Citizens for Ceres v. Superior Court (2013) 217 Cal.App.4th 889

  • CEQA statute defining scope of record does not abrogate attorney-client and attorneywork product privileges, but common interest doctrine does not apply to communications between applicants’ attorney and lead agency while EIR being prepared.
  • Compare: Citizens for Open Government v. City of Lodi (2012) 205 Cal.App.4th 296 - lead agency must show that public interest in nondisclosure outweighs public interest in disclosure to claim deliberative process privilege; and California Oak Foundation v. County of Tehama (2009) 174 Cal.App.4th 1217 - common interest doctrine does apply to communications between counsel for lead agency and project applicant.

Sierra Club v. Superior Court (2013) 57 Cal.4th 157

  • The Geographic Information System (GIS) database is a public record under the Public Records Act, not covered by the exclusion for computer software and computer mapping systems, and must be provided to requesting parties at actual cost of duplication.

IX. Procedural Issues / Prejudice

Neighbors for Smart Rail v. Exposition Metro Line Construction Authority, supra.

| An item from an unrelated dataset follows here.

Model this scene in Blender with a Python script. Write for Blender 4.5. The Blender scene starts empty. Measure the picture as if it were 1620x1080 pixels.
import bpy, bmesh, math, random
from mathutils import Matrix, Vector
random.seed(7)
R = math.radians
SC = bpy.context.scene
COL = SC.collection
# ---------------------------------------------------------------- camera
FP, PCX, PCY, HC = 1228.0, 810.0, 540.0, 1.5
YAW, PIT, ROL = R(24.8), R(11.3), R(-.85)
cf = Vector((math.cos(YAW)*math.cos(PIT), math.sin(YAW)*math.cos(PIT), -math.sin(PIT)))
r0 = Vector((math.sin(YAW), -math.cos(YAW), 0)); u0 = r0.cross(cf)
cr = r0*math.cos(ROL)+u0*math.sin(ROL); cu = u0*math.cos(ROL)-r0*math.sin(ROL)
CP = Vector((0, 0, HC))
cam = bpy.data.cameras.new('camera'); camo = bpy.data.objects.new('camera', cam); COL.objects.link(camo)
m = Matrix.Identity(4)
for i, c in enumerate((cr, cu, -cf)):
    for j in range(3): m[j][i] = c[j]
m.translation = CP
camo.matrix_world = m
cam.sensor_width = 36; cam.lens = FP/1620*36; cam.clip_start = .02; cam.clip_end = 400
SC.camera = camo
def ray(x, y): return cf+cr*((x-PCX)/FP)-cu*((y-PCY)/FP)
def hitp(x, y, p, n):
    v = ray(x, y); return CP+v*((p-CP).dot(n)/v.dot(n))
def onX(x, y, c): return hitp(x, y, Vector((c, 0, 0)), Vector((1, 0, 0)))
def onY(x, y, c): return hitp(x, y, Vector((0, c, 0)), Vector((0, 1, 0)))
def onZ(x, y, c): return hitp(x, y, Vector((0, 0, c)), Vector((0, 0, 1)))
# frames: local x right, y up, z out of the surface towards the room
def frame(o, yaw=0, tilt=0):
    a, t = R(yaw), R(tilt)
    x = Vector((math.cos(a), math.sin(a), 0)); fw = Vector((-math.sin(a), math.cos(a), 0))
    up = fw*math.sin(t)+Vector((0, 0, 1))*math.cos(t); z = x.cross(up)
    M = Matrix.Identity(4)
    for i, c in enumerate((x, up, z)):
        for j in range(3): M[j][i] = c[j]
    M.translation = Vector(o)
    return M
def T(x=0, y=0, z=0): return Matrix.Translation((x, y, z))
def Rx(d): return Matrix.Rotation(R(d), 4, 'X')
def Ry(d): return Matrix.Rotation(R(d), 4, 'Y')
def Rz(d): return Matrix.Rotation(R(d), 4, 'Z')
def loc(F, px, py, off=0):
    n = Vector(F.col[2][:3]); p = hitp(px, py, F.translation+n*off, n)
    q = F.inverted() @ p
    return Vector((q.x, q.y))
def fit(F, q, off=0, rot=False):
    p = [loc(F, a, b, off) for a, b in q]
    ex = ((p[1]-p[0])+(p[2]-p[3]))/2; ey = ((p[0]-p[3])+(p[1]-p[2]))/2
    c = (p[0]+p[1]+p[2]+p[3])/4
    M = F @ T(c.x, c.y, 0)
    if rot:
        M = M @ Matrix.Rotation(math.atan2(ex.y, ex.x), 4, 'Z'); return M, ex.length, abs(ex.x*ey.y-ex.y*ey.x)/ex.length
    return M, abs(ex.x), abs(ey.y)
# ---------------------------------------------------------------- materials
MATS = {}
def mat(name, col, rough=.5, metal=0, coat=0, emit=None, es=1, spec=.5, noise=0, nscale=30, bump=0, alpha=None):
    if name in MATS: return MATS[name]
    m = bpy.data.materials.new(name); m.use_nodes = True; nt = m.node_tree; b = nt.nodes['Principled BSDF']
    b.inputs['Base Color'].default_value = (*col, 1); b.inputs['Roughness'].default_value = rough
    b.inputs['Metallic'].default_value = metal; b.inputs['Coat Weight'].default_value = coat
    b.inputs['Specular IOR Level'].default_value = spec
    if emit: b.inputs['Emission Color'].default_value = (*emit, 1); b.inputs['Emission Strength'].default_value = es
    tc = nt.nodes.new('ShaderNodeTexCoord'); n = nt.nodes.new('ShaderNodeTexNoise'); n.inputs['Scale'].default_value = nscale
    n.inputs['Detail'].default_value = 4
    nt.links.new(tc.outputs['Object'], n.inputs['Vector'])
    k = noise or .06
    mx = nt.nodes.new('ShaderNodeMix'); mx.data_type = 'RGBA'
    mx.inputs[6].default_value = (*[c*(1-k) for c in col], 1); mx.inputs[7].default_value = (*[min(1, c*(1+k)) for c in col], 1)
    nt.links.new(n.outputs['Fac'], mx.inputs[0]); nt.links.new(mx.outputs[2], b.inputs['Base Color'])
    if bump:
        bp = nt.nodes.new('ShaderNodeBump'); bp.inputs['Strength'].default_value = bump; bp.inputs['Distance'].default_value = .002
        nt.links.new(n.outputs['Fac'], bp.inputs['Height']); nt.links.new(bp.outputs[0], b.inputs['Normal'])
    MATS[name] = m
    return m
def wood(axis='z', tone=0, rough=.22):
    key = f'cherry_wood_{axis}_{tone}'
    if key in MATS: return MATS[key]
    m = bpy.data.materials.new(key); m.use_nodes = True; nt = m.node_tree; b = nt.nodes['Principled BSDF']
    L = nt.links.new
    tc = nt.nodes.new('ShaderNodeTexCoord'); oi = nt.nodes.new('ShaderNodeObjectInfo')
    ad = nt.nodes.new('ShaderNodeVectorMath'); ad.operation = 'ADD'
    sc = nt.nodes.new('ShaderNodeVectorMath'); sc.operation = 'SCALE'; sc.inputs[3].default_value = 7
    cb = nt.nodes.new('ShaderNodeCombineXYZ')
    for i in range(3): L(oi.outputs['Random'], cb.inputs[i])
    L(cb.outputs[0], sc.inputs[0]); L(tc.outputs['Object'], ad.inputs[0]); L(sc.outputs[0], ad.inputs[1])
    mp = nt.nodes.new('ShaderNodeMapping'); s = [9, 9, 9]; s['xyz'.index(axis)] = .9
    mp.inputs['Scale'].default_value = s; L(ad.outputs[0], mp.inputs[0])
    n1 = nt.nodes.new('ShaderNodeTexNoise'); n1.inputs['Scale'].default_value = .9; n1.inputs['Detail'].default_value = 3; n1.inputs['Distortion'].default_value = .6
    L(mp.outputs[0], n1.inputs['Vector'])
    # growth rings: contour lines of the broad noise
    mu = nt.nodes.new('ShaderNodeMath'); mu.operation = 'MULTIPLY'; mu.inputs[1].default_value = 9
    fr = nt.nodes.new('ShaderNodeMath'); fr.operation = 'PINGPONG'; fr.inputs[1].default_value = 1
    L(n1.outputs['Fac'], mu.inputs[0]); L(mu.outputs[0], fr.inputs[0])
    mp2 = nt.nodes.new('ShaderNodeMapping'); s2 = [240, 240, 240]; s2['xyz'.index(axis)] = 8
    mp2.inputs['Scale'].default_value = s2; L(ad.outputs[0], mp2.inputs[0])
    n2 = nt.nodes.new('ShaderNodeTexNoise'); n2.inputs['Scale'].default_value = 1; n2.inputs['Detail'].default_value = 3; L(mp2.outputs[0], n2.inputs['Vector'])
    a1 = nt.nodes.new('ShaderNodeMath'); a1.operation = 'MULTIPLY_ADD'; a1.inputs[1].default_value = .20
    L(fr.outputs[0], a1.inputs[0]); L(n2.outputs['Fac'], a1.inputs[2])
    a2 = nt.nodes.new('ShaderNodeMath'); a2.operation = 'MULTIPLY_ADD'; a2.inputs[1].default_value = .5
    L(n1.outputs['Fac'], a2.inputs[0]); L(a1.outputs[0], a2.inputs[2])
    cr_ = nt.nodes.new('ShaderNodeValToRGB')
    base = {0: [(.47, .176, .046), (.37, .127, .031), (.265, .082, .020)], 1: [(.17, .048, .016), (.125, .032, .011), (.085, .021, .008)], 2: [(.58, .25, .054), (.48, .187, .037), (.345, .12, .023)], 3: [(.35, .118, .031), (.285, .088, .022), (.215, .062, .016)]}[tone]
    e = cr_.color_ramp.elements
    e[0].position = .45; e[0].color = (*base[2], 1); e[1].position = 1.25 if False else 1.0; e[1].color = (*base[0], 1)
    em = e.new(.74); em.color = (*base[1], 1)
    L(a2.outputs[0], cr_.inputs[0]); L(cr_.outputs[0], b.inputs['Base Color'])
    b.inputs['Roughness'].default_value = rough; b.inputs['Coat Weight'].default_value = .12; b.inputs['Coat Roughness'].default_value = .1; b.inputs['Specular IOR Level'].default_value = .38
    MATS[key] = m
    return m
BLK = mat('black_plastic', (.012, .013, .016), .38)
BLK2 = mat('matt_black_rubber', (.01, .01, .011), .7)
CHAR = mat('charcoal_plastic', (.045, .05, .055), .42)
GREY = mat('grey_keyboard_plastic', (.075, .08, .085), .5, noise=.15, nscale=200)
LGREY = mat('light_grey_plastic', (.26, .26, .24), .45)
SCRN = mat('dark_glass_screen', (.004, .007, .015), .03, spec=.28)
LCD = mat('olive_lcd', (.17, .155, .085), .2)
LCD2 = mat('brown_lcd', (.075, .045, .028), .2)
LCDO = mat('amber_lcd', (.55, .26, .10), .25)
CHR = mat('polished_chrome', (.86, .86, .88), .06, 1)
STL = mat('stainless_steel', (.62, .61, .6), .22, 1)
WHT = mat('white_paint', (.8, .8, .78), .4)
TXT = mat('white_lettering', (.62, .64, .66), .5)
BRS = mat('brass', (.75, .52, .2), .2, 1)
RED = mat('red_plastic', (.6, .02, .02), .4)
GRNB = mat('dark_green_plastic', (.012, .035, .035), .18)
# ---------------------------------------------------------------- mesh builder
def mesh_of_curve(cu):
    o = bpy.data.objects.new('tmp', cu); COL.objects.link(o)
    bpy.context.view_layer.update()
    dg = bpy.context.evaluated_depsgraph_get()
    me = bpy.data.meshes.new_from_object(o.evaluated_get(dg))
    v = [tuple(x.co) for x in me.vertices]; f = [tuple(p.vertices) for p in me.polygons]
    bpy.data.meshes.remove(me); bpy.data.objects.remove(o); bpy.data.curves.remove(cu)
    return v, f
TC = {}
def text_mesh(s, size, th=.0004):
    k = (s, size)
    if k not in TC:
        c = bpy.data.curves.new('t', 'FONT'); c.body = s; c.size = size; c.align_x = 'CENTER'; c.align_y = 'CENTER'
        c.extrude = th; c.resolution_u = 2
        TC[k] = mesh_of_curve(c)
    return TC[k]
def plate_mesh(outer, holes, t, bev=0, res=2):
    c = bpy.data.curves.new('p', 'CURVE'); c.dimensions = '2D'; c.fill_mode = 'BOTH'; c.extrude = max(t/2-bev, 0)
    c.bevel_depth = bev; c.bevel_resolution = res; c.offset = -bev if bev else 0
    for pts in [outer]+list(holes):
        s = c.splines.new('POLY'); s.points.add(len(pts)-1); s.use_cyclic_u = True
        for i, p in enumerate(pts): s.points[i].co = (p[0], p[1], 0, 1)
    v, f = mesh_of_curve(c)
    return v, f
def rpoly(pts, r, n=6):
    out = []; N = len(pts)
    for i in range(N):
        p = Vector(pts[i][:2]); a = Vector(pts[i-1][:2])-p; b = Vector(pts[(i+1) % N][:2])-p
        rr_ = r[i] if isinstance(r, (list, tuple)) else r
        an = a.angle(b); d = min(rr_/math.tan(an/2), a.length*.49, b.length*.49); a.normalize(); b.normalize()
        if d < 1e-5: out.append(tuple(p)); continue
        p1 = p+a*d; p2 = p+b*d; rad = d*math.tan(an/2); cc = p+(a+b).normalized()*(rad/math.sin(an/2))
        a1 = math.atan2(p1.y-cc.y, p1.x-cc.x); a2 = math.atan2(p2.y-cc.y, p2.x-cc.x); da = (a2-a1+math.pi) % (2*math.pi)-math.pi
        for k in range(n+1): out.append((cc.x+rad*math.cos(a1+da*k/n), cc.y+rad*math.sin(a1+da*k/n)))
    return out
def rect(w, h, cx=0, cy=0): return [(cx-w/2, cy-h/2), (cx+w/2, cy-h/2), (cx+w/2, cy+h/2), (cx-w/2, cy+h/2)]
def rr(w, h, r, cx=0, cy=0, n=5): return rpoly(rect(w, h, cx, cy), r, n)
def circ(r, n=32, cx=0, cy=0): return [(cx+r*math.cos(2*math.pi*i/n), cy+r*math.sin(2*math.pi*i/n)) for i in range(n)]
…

  • (Plurality opinion) The failure to use existing conditions baseline not prejudicial. POET. LLC v. California Air Resources Board, supra.
  • Although the court voided the defective approval (the EIR), the court was not required to likewise void the operation of the Low Carbon Fuel Standards.
  • Allowing the Low Carbon Fuel Standards to remain in effect would not prejudice the consideration or implementation of mitigation measures or alternatives.

May v. City of Milpitas (2013) 217 Cal.App.4th 1307

  • Government Code exemption for projects consistent with specific plans has special 30 day statute of limitations running from project approval.

Save the Plastic Bag Coalition v. County of Marin (2013) 218 Cal.App.4th 209

  • Because the County failed to identify the basis for the categorical exemption claimed until the day of the public hearing, such belated notice was not adequate notice to the public triggering the requirement to exhaust administrative remedies.

Comunidad en Accion v. Los Angeles City Council (2013) 219 Cal.App.4th 1116

  • Community organization’s counsel’s calendaring error and resulting failure to file a request for a hearing on a CEQA petition until one week after the deadline constituted excusable neglect, and thus required relief from dismissal, where the one week delay in requesting a hearing was an isolated mistake in an otherwise vigorous and thorough presentation of the organization’s claims.

California Clean Energy Committee v. City of San Jose, supra.

  • Objector’s renewed one-page letter to the city planning commission after the commission’s purported “certification” of a final EIR adequately exhausted objector’s administrative remedies for its challenge to city’s certification and approval where no administrative appeal was available and the planning commission’s purported certification violated CEQA.